Zero carbon competition
As I have discussed before, the carbon price is the currency of decarbonisation. A strong carbon price is a signal that investors, businesspeople and citizens trust their government’s commitment to combat climate change. A weak carbon price suggests they do not.
Much as some policymakers and their leaders loath the influence of investors, they play a crucial role in driving price discovery. Investors will reward those strong carbon markets with stretching decarbonisation targets and which leave little room for meddling by politicians. Investors will also punish those markets that fail to do those things.
The strength of an individual trading area, country or state’s carbon market will increasingly become an indicator of a strong economy. One where governments are serious about attracting decarbonisation investment, recognise the benefits of offsetting carbon risk for businesses and investors, and providing a foundation for more sustainable long term economic growth.
The introduction of the EU’s Carbon Border Adjustment Mechanism (CBAM), currently scheduled to come into force in 2026, will accelerate the convergence of carbon market pricing by incentivising governments to introduce ETS rules as stringent as the EU’s. Should they fall short then the difference between the price of the CBAM certificate and the domestic carbon price of the country of origin will be paid to the EU by importers of carbon intensive products.
What does this mean for carbon prices?
A patchwork of carbon markets and carbon taxes dot the Earth and currently account for around one-quarter of global emissions. The wide variation in carbon prices creates unintended consequences that slow efforts to meet net-zero targets.
A recent paper by Luc Laeven and Alexander Popov of the European Central Bank (ECB), and published by the Centre for Economic Policy Research (CEPR), analyses data on cross-border lending between 1988 and 2021, during which time many countries imposed carbon pricing.
The authors find a game of ‘Whack-A-Mole’ in which domestic carbon taxes resulted in banks cutting lending to domestic fossil fuel companies, but also had the perverse consequence of causing them to increase such lending abroad, particularly to firms located in countries lacking a carbon price or tax.

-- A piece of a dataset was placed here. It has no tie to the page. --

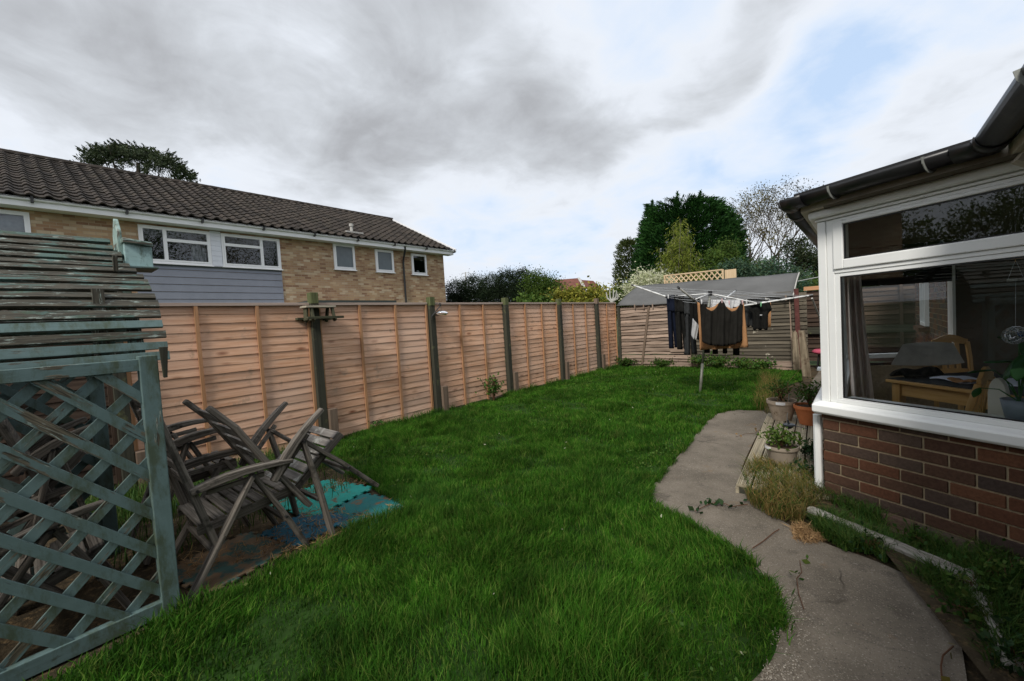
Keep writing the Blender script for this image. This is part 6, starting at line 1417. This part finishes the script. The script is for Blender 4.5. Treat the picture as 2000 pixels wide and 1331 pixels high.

The sooner a global carbon price is established, the more likely it is that capital can be allocated more efficiently and the required innovation can be accelerated as economies of scale kick in. Estimates from industry and consultants typically suggest that carbon prices need to rise to somewhere in the range of €120-€230 per tonne in order to achieve industrial decarbonisation, depending on the industry and the nature of the technology required.
The twin forces of financialization and competition between countries and jurisdictions will mean compliance carbon markets are likely to evolve into a global market. This will happen much quicker than we saw with commodity markets, , despite the current political headwinds.
Ultimately, a global carbon price will reduce the peak carbon price required to clear the decarbonisation bottleneck. Carbon investors will need to be ever nimble to decipher the often conflicting forces at play.
For example, the S&P GSCI and the Bloomberg Commodity Index.